PROVIDED MATERIAL »
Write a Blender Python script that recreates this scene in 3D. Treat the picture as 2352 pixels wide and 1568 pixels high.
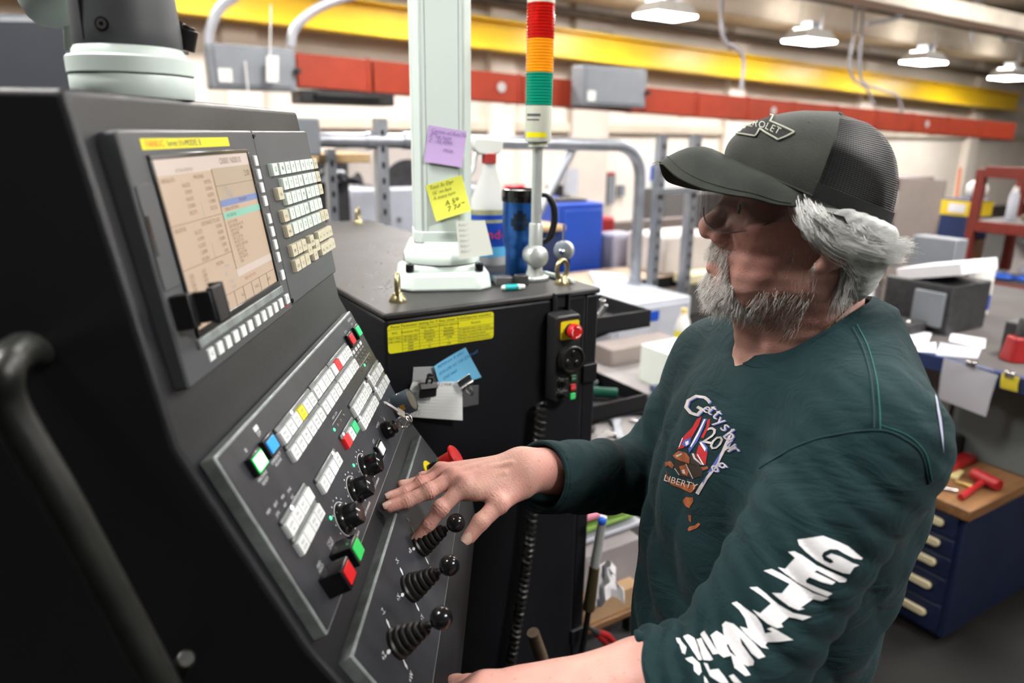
import bpy, bmesh, math, random, time
import numpy as np
from mathutils import Vector, Matrix
from mathutils.bvhtree import BVHTree
from mathutils.geometry import tessellate_polygon

for _o in list(bpy.data.objects):
    bpy.data.objects.remove(_o)
SC = bpy.context.scene
COL = SC.collection
R_ = math.radians

# ------------------------------------------------------------------ camera
CAM_H = 1.70                       # eye height of the photographer
FPX = 1650.0                       # focal length in pixels of a 2352 px wide frame
PITCH, ROLL = R_(16.2), R_(-0.85)
_cp, _sp, _cr, _sr = math.cos(PITCH), math.sin(PITCH), math.cos(ROLL), math.sin(ROLL)
CAMR = np.array([[1, 0, 0], [0, -_sp, _cp], [0, -_cp, -_sp]]) @ np.array([[_cr, -_sr, 0], [_sr, _cr, 0], [0, 0, 1]])
CAMP = np.array([0, 0, CAM_H])
cam_data = bpy.data.cameras.new('camera')
cam = bpy.data.objects.new('camera', cam_data)
COL.objects.link(cam)
cam_data.sensor_width = 36
cam_data.lens = FPX / 2352 * 36
cam_data.clip_start = 0.02
cam_data.clip_end = 120
_m = Matrix.Identity(4)
for _i in range(3):
    _m[_i][0], _m[_i][1], _m[_i][2], _m[_i][3] = CAMR[_i, 0], -CAMR[_i, 1], -CAMR[_i, 2], CAMP[_i]
cam.matrix_world = _m
cam_data.dof.use_dof = True
cam_data.dof.focus_distance = 0.93
cam_data.dof.aperture_fstop = 3.2
SC.camera = cam

# ------------------------------------------------------------------ world, exposure
world = bpy.data.worlds.new('hall_air')
SC.world = world
world.use_nodes = True
_bg = world.node_tree.nodes['Background']
_bg.inputs[0].default_value = (0.75, 0.82, 1.0, 1)
_bg.inputs[1].default_value = 0.01
SC.view_settings.view_transform = 'Standard'
SC.view_settings.look = 'None'
SC.view_settings.gamma = 1.0
SC.view_settings.use_curve_mapping = False
SC.view_settings.exposure = 0.0
SC.cycles.use_denoising = True
SC.cycles.max_bounces = 6
SC.cycles.sample_clamp_indirect = 6.0
LAMP_E = 92.0                      # radiance of a high-bay lamp lens

# the building: BD runs along the far wall, ND points from the camera to it
AZ = R_(58)
BD = np.array([math.sin(AZ), math.cos(AZ), 0.0])
ND = np.array([-math.cos(AZ), math.sin(AZ), 0.0])
ZV = np.array([0, 0, 1.0])

def hall(b, n, z):
    return BD * b + ND * n + ZV * z

def ray(px, py):
    return CAMR @ np.array([(px - 1176) / FPX, (py - 784) / FPX, 1.0])

def at_y(px, py, y):
    d = ray(px, py)
    return CAMP + d * (y / d[1])

def at_d(px, py, dist):
    return CAMP + ray(px, py) * dist

def on_plane(px, py, p0, nrm):
    d = ray(px, py)
    p0, nrm = np.asarray(p0, float), np.asarray(nrm, float)
    return CAMP + d * (nrm @ (p0 - CAMP) / (nrm @ d))

def at_n(px, py, n):
    return on_plane(px, py, ND * n, ND)

def at_z(px, py, z):
    return on_plane(px, py, (0, 0, z), (0, 0, 1))

# ------------------------------------------------------------------ materials
MATS = {}

def mat(name, col, rough=0.5, metal=0.0, var=0.0, vscale=8.0, bump=0.0, bscale=200.0, spec=0.5, emit=None, estr=0.0,
        alpha=1.0, trans=0.0, ior=1.45, rvar=0.0, sheen=0.0, coat=0.0, sss=0.0, col2=None, stretch=None, detail=4.0):
    """Principled material; colour wear and fine relief come from object-space noise."""
    if name in MATS:
        return MATS[name]
    m = bpy.data.materials.new(name)
    MATS[name] = m
    m.use_nodes = True
    nt = m.node_tree
    b = nt.nodes['Principled BSDF']
    I = b.inputs
    I['Base Color'].default_value = (*col, 1)
    I['Roughness'].default_value = rough
    I['Metallic'].default_value = metal
    I['Specular IOR Level'].default_value = spec
    I['IOR'].default_value = ior
    if trans:
        I['Transmission Weight'].default_value = trans
    if alpha < 1:
        I['Alpha'].default_value = alpha
    if emit:
        I['Emission Color'].default_value = (*emit, 1)
        I['Emission Strength'].default_value = estr
    if sheen:
        I['Sheen Weight'].default_value = sheen
    if coat:
        I['Coat Weight'].default_value = coat
    if sss:
        I['Subsurface Weight'].default_value = sss
        I['Subsurface Radius'].default_value = (0.012, 0.005, 0.003)
        I['Subsurface Scale'].default_value = 0.5
    tc = nt.nodes.new('ShaderNodeTexCoord')
    src = tc.outputs['Object']
    if stretch:
        mp = nt.nodes.new('ShaderNodeMapping')
        mp.inputs['Scale'].default_value = stretch
        nt.links.new(src, mp.inputs['Vector'])
        src = mp.outputs['Vector']
    if var or col2:
        n = nt.nodes.new('ShaderNodeTexNoise')
        n.inputs['Scale'].default_value = vscale
        n.inputs['Detail'].default_value = detail
        nt.links.new(src, n.inputs['Vector'])
        r = nt.nodes.new('ShaderNodeValToRGB')
        r.color_ramp.elements[0].position = 0.32
        r.color_ramp.elements[1].position = 0.68
        c2 = col2 if col2 else tuple(min(1, c * (1 + var)) for c in col)
        c1 = col if col2 else tuple(c * (1 - var) for c in col)
        r.color_ramp.elements[0].color = (*c1, 1)
        r.color_ramp.elements[1].color = (*c2, 1)
        nt.links.new(n.outputs['Fac'], r.inputs['Fac'])
        nt.links.new(r.outputs['Color'], I['Base Color'])
        if rvar:
            mr = nt.nodes.new('ShaderNodeMapRange')
            mr.inputs['To Min'].default_value = max(0, rough - rvar)
            mr.inputs['To Max'].default_value = min(1, rough + rvar)
            nt.links.new(n.outputs['Fac'], mr.inputs['Value'])
            nt.links.new(mr.outputs['Result'], I['Roughness'])
    if bump:
        n2 = nt.nodes.new('ShaderNodeTexNoise')
        n2.inputs['Scale'].default_value = bscale
        n2.inputs['Detail'].default_value = 3
        nt.links.new(src, n2.inputs['Vector'])
        bp = nt.nodes.new('ShaderNodeBump')
        bp.inputs['Strength'].default_value = bump
        bp.inputs['Distance'].default_value = 0.001
        nt.links.new(n2.outputs['Fac'], bp.inputs['Height'])
        nt.links.new(bp.outputs['Normal'], I['Normal'])
    return m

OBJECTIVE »
Begin at the first line of the data above and repeat each line exactly, stopping after the line containing "R_ = math.radians". Omit the pictures.

SOLVED EXERCISE »
Write a Blender Python script that recreates this scene in 3D. Treat the picture as 2352 pixels wide and 1568 pixels high.
import bpy, bmesh, math, random, time
import numpy as np
from mathutils import Vector, Matrix
from mathutils.bvhtree import BVHTree
from mathutils.geometry import tessellate_polygon

for _o in list(bpy.data.objects):
    bpy.data.objects.remove(_o)
SC = bpy.context.scene
COL = SC.collection
R_ = math.radians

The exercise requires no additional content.